What is red diesel and which sectors will Friday's rule change impact?

310322 Construction site, PA
The use of red diesel produces nearly 14 million tonnes of carbon dioxide each year in the UK. Credit: PA

By ITV News Content Producer Alex Binley

Many in the UK are already being squeezed by a cost of living crisis and will see their bills rise even further over the coming days as the new financial year begins in April and brings with it a host of hiked prices.

However, it's not just household bills which are set to soar but those for businesses too.

Many companies will end up paying thousands of pounds extra for fuel as rules restricting the use of red diesel come into force.

So what is red diesel and who will be affected?What is red diesel?

Red - short for rebated - diesel is the same as standard or white diesel used in cars, but is dyed red to make it easily identifiable because it is taxed at a much lower rate.

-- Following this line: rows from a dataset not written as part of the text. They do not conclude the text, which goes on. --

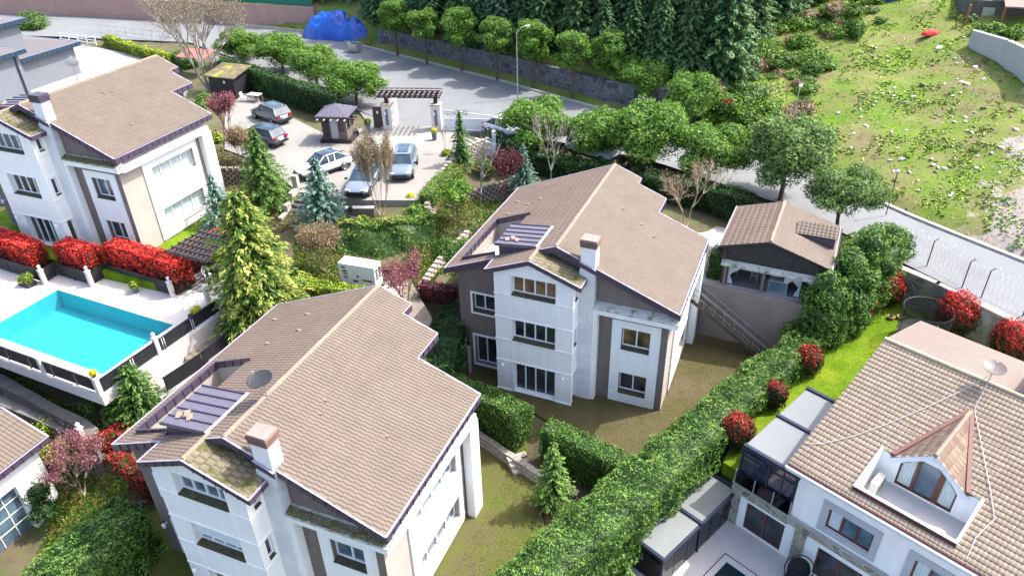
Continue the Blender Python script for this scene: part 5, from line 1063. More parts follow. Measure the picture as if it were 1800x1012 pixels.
def dish(label, loc, rz, r=.45, tilt=.9, mat=TRIM, pole=.8, back=DARKM):
    t = thing('satellite_dish', label, 'satellite dish', loc, rz, 'satellite dishes'); m = MB(); m.tube([(0,0,-.1),(0,0,pole)], .025, 6); m.build('mast', GALV, t)
    m = MB(); n = 20; Mx = Matrix.Translation((0,-.12,pole+.1)) @ Matrix.Rotation(tilt, 4, 'X'); V_ = [Mx @ Vector((r*f*math.cos(a*6.2832/n), r*f*math.sin(a*6.2832/n), .22*r*f*f)) for f in (.02,.35,.7,1) for a in range(n)]
    F_ = [(k*n+i, k*n+(i+1)%n, (k+1)*n+(i+1)%n, (k+1)*n+i) for k in range(3) for i in range(n)]; m.add(V_, F_); V3 = [v+(Mx.to_3x3() @ Vector((0,0,-.02))) for v in V_]; m.add(V3, [f[::-1] for f in F_]); m.build('reflector', mat, t, smooth=True)
    m = MB(); m.tube([Mx @ Vector((0,-r*.9,.2*r)), Mx @ Vector((0,-r*.3,r*1.0))], .015, 5); m.cbox(Mx @ Vector((0,-r*.25,r*1.05)), .07, .07, .12); m.build('feed_arm', GALV, t); return t
BLKD_ = simple('black_dish', (.035,.035,.037), .5, .2, 6)
x_, y_ = loc2w(FF, .1, 2.2); dish('round black dish on the ridge of the nearest villa', (x_, y_, FF[2]+9.63), -.9, .52, .12, BLKD_, .8)
m = MB(); c = Vector((x_,y_,FF[2]+9.66)); 
x_, y_ = loc2w(FR_, 6.95, 7.69); dish('brown dish on a bracket at the ridge of the sand coloured roof', (x_, y_, 6.95), -.6, .47, .15, simple('brown_dish', (.14,.11,.10), .5, .2, 5), .75)
p = at(95,150,7.6); dish('white dish above the chimney of the left villa', (*loc2w(FL,-2.6,6.2), FL[2]+8.7), .3, .45, -.9, TRIM, 1.4)
p = at(381,118,7.3); dish('white dish on a pole above the mossy shed', (p.x, p.y, 6.9), .3, .45, -.9, TRIM, 1.1)
# rooftop cables of the sand villa
def tube_thing(name, label, cat, pts, r, mat, n=5):
    o = Vector(pts[0]); m = MB(); m.tube([Vector(p)-o for p in pts], r, n); ob = m.build(name, mat); ob.location = o; return tag(ob, label, cat)
def rp_(u, v, up=.10): x, y = loc2w(FR_, u, v); return (x, y, 6.89-.293*(7.69-v)+up)
GC = simple('pale_cable', (.42,.42,.44), .5, .1, 4)
tube_thing('cable', 'pale cable sagging from the ridge to the left eave of the sand roof', 'cable', [rp_(6.9,7.6,.5), rp_(6.3,6.6,.16), rp_(5.5,5.0), rp_(4.6,3.3), rp_(3.8,2.0), rp_(3.0,1.0), rp_(2.4,.6)], .016, GC)
tube_thing('cable', 'pale cable running down the sand roof right of the dormer', 'cable', [rp_(6.95,7.6,.5), rp_(7.1,6.0), rp_(9.2,2.6), rp_(9.7,1.7), rp_(9.5,.6), rp_(9.6,-.4)], .016, GC)
# air conditioner and hanging chair
t = thing('air_conditioner', 'boxy beige air conditioner on the dormer terrace', 'air conditioner', (*loc2w(FR_,5.5,1.35),3.84), FR_[3]+R(90)); m = MB(); m.box(-.42,.42,-.16,.16,.06,.66); m.build('casing', simple('ivory_metal', (.55,.53,.48), .5, .05), t, bevel=.02)
m = MB()
for k in range(7): m.box(-.36,.36,-.175,-.163,.14+.07*k,.17+.07*k)
m.build('grille', simple('grille', (.25,.24,.22)), t); m = MB(); m.box(-.4,-.3,-.15,.15,0,.06); m.box(.3,.4,-.15,.15,0,.06); m.build('feet', DARKM, t)
t = thing('hanging_chair', 'dark wicker hanging chair in its ring frame on the patio', 'hanging chair', rl(4.15,-1.0,-1.69), FR_[3]+.5)
m = MB(); n = 22; m.tube([(.62*math.sin(a*6.2832/n)*1.0, .0, 1.05+.95*math.cos(a*6.2832/n)) for a in range(n+1)], .03, 6); m.build('ring', NAVY, t)
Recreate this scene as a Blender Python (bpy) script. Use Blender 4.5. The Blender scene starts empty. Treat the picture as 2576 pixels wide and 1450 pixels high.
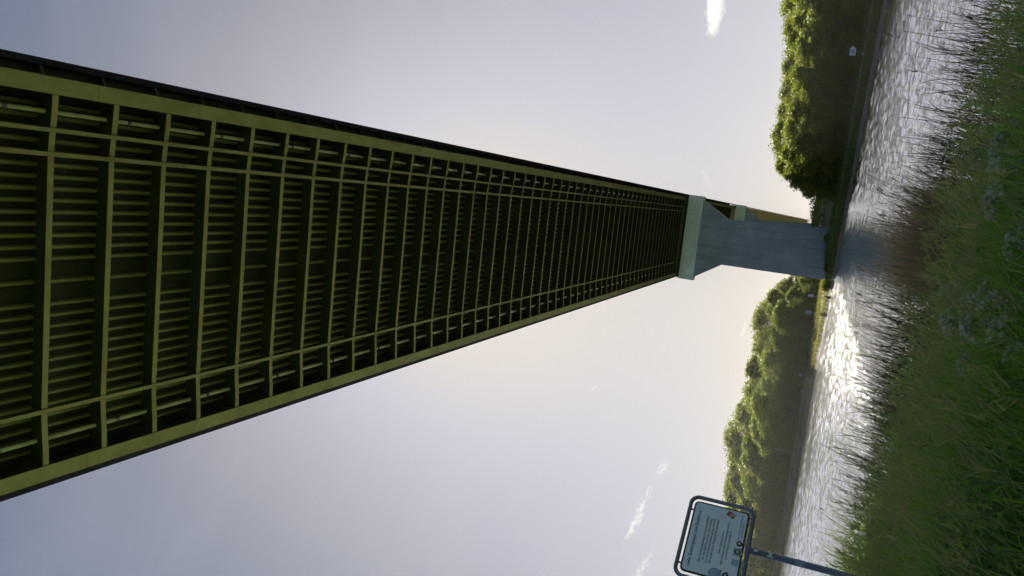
import bpy, math, random
import numpy as np
from math import sin, cos, tan, radians, pi, atan2, sqrt
from mathutils import Vector, Matrix, Euler

random.seed(7)
rng = np.random.default_rng(11)
scn = bpy.context.scene
col = scn.collection

# ------------------------------------------------------------------ camera
EYE = 4.2                                   # metres above the canal water
PITCH, ROLL = radians(21.57), radians(8.92)
F = Vector((0, cos(PITCH), sin(PITCH)))
R0 = Vector((1, 0, 0)); U0 = Vector((0, -sin(PITCH), cos(PITCH)))
RV = R0 * cos(ROLL) + U0 * sin(ROLL)        # right of the upright view
UV = U0 * cos(ROLL) - R0 * sin(ROLL)        # up of the upright view
cam_d = bpy.data.cameras.new("camera")
cam_d.sensor_fit = 'HORIZONTAL'; cam_d.sensor_width = 36.0
cam_d.lens = 36.0 * 1894.0 / 2576.0
cam_d.clip_start = 0.05; cam_d.clip_end = 20000
cam = bpy.data.objects.new("camera", cam_d); col.objects.link(cam)
X, Y, Z = -UV, RV, -F                       # the phone was held sideways: picture right is down
cam.matrix_world = Matrix(((X.x, Y.x, Z.x, 0), (X.y, Y.y, Z.y, 0), (X.z, Y.z, Z.z, EYE), (0, 0, 0, 1)))
scn.camera = cam

# ------------------------------------------------------------------ sun, sky, exposure
SUN_AZ, SUN_EL = radians(1.5), radians(27.8)
SUN_E = 5.0; SKY_S = 0.05; EXPO = 1.8
sd = Vector((sin(SUN_AZ) * cos(SUN_EL), cos(SUN_AZ) * cos(SUN_EL), sin(SUN_EL)))
sun_l = bpy.data.lights.new("sun", 'SUN'); sun_l.energy = SUN_E; sun_l.angle = radians(0.53)
sun_l.color = (1.0, 0.93, 0.80)
sun = bpy.data.objects.new("sun", sun_l); col.objects.link(sun)
sun.rotation_euler = sd.to_track_quat('Z', 'Y').to_euler()
sun.location = (0, 100, 120)
vs = scn.view_settings
vs.view_transform = 'Standard'; vs.look = 'None'; vs.gamma = 1.0; vs.exposure = EXPO
vs.use_curve_mapping = False

world = bpy.data.worlds.new("World"); scn.world = world; world.use_nodes = True


def azel(az, el):
    a, e = radians(az), radians(el)
    return Vector((sin(a) * cos(e), cos(a) * cos(e), sin(e)))


class NT:
    """small helper for building node trees"""
    def __init__(self, tree):
        self.t = tree; self.n = tree.nodes; self.l = tree.links; self.n.clear()

    def new(self, typ, **kw):
        nd = self.n.new(typ)
        for k, v in kw.items():
            setattr(nd, k, v)
        return nd

    def put(self, sock, val):
        if isinstance(val, bpy.types.NodeSocket):
            self.l.new(val, sock)
        elif val is not None:
            if isinstance(val, (tuple, list, Vector)) and sock.type == 'RGBA' and len(val) == 3:
                val = (*val, 1)
            sock.default_value = val

    def math(self, op, a, b=None, c=None, clamp=False):
        nd = self.new('ShaderNodeMath', operation=op, use_clamp=clamp)
        for s, v in zip(nd.inputs, (a, b, c)):
            self.put(s, v)
        return nd.outputs[0]

    def dot(self, v, vec):
        nd = self.new('ShaderNodeVectorMath', operation='DOT_PRODUCT')
        self.put(nd.inputs[0], v); self.put(nd.inputs[1], vec)
        return nd.outputs['Value']

    def mix(self, f, a, b, blend='MIX'):
        nd = self.new('ShaderNodeMix', data_type='RGBA', blend_type=blend)
        self.put(nd.inputs[0], f); self.put(nd.inputs[6], a); self.put(nd.inputs[7], b)
        return nd.outputs[2]

    def noise(self, vec, scale, detail=4, rough=0.55, distortion=0.0):
        nd = self.new('ShaderNodeTexNoise')
        if vec is not None:
            self.l.new(vec, nd.inputs['Vector'])
        nd.inputs['Scale'].default_value = scale; nd.inputs['Detail'].default_value = detail
        nd.inputs['Roughness'].default_value = rough; nd.inputs['Distortion'].default_value = distortion
        return nd.outputs[0]

    def mapping(self, vec, scale=(1, 1, 1), rot=(0, 0, 0), loc=(0, 0, 0)):
        nd = self.new('ShaderNodeMapping')
        self.l.new(vec, nd.inputs[0])
        nd.inputs['Scale'].default_value = scale; nd.inputs['Rotation'].default_value = rot
        nd.inputs['Location'].default_value = loc
        return nd.outputs[0]

    def ramp(self, f, *stops):
        nd = self.new('ShaderNodeValToRGB')
        self.put(nd.inputs[0], f)
        e = nd.color_ramp.elements
        while len(e) < len(stops):
            e.new(0.5)
        for k, (p, c) in zip(e, stops):
            k.position = p
            k.color = (*c, 1) if isinstance(c, tuple) else (c, c, c, 1)
        return nd.outputs[0]

    def maprange(self, v, a, b, c=0.0, d=1.0, smooth=True):
        nd = self.new('ShaderNodeMapRange', interpolation_type='SMOOTHSTEP' if smooth else 'LINEAR')
        self.put(nd.inputs[0], v)
        for i, x in enumerate((a, b, c, d)):
            nd.inputs[i + 1].default_value = x
        return nd.outputs[0]


w = NT(world.node_tree)
tc = w.new('ShaderNodeTexCoord').outputs['Generated']
sky = w.new('ShaderNodeTexSky', sky_type='NISHITA')
sky.sun_disc = False
sky.sun_elevation = SUN_EL; sky.sun_rotation = SUN_AZ
sky.altitude = 10; sky.air_density = 1.0; sky.dust_density = 1.5; sky.ozone_density = 1.2
# gain falls with brightness, which tones down the aureole round the sun
lum = w.dot(sky.outputs[0], (0.25, 0.65, 0.10))
gain = w.math('DIVIDE', 0.53, w.math('ADD', 1.0, w.math('MULTIPLY', lum, 0.080)))
sc_ = w.new('ShaderNodeVectorMath', operation='SCALE'); w.l.new(sky.outputs[0], sc_.inputs[0]); w.l.new(gain, sc_.inputs['Scale'])
bw = w.new('ShaderNodeCombineXYZ'); lg = w.math('MULTIPLY', lum, gain)
hi = w.maprange(lum, 14.0, 23.0, 0.0, 1.0)
for i_, (t0, t1) in enumerate(((0.955, 1.04), (0.972, 0.985), (1.14, 0.94))):
    w.l.new(w.math('MULTIPLY', lg, w.math('ADD', t0, w.math('MULTIPLY', hi, t1 - t0))), bw.inputs[i_])
colr = w.mix(w.maprange(lum, 3.0, 11.0, 0.0, 0.78), sc_.outputs[0], bw.outputs[0])
CLOUDS = [  # az, el, half length, half height (degrees), roll of the long axis, noise scale, edge noise, strength
    (22.4, 9.05, 2.6, 0.78, -3, 1.5, 0.55, 1.0),
    (-15.2, 9.25, 2.8, 0.36, -14, 3.2, 1.9, 0.55),
    (-11.4, 8.2, 0.8, 0.40, -30, 2.6, 1.9, 0.35),
    (-18.4, 8.2, 1.4, 0.36, -20, 2.8, 1.9, 0.4),
    (-0.4, 4.2, 0.8, 0.2, -5, 1.5, 1.2, 0.25),
    (-6.66, 14.2, 0.5, 0.045, -42, 1.0, 0.3, 0.4),
    (10.2, 8.3, 0.9, 0.3, 35, 1.8, 1.5, 0.12),
]
cloudsum = None
for az, el, sa, sb, rl, ns, ke, st in CLOUDS:
    c = azel(az, el)
    e1 = Vector((cos(radians(az)), -sin(radians(az)), 0)); e2 = e1.cross(c).normalized()
    if e2.z < 0:
        e2 = -e2
    ca, sb_ = cos(radians(rl)), sin(radians(rl))
    a1 = e1 * ca + e2 * sb_; a2 = e2 * ca - e1 * sb_
    da = w.math('DIVIDE', w.dot(tc, a1 - c * a1.dot(c)), sin(radians(sa)))
    # a dot of a tangent vector is measured from the centre direction
    db = w.math('DIVIDE', w.dot(tc, a2), sin(radians(sb)))
    q = w.math('SUBTRACT', w.math('SUBTRACT', 1.0, w.math('MULTIPLY', da, da)), w.math('MULTIPLY', db, db))
    cv = w.new('ShaderNodeCombineXYZ'); w.l.new(w.math('MULTIPLY', da, 1.6), cv.inputs[0]); w.l.new(w.math('MULTIPLY', db, 0.9), cv.inputs[1]); cv.inputs[2].default_value = az
    nz = w.noise(cv.outputs[0], ns, 7, 0.68, 0.9)
    q = w.math('ADD', q, w.math('MULTIPLY', w.math('SUBTRACT', nz, 0.55), ke * 3.0))
    m = w.maprange(q, 0.0, 0.9, 0.0, st)
    m = w.math('MULTIPLY', m, w.math('GREATER_THAN', w.dot(tc, c), 0.9))
    cloudsum = m if cloudsum is None else w.math('MAXIMUM', cloudsum, m)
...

It's mostly illegal to use red diesel on public roads, and is used by vehicles in sectors such as farming and construction.

Before the Spring Statement, fuel duty in the UK was 58p per litre (meaning 58p in tax is paid on every litre of fuel you buy), and this was cut by 5p last week to 53p per litre on petrol and diesel. However, only 11p is paid per litre of red diesel, meaning it is much cheaper.

Recycling plants will no longer be able to use red diesel. Credit: PA

What's changing?

From Friday, April 1, some sectors which currently use red diesel will no longer be allowed to.

Is anything else changing?

As well as red diesel, the following fuels will also be impacted by the changes:

  • rebated Hydrotreated Vegetable Oil (HVO)

  • rebated biodiesel and bioblend

  • kerosene taxed at the rebated diesel rate

  • fuel substitutes

However, these are not used as much as red diesel.

Why is this coming into force?

HM Revenue and Customs (HMRC) has said the new restrictions are designed to help meet "climate change and air quality targets" and "more fairly reflects the harmful impact of the emissions" red diesel produces.

The government has set the target of the UK being carbon neutral by 2050.

The Treasury said that ending the rebate "will help to ensure that the tax system incentivises users of polluting fuels like diesel to improve the energy efficiency of their vehicles and machinery, invest in cleaner alternatives, or just use less fuel".

It added that red diesel accounts for around 15% of all the diesel used in the UK and is responsible for the production of nearly 14 million tonnes of carbon dioxide a year. Red diesel used in the construction and infrastructure building sectors was also estimated to have caused 7% of nitrogen oxide emissions and 8% of PM10 emissions (a type of particulate matter) in London in 2018. 

Which sectors will this affect?

From Friday, the following industries will no longer be able to use red diesel:

  • construction

  • recycling plants

Which sectors can still use red diesel?

The following sectors can still use red diesel:

  • agriculture

  • horticulture

  • fish farming

  • forestry

  • trains

  • non-commercial heating

  • the maintenance of amateur sports clubs and golf courses

  • fuel for all marine craft refuelling and operating in the UK, apart from leisure vessels in Northern Ireland

  • for powering the machinery used in travelling fairs

Did we know about this?

Yes, it was announced by the chancellor in the 2020 Budget and the date given for when it would come into force.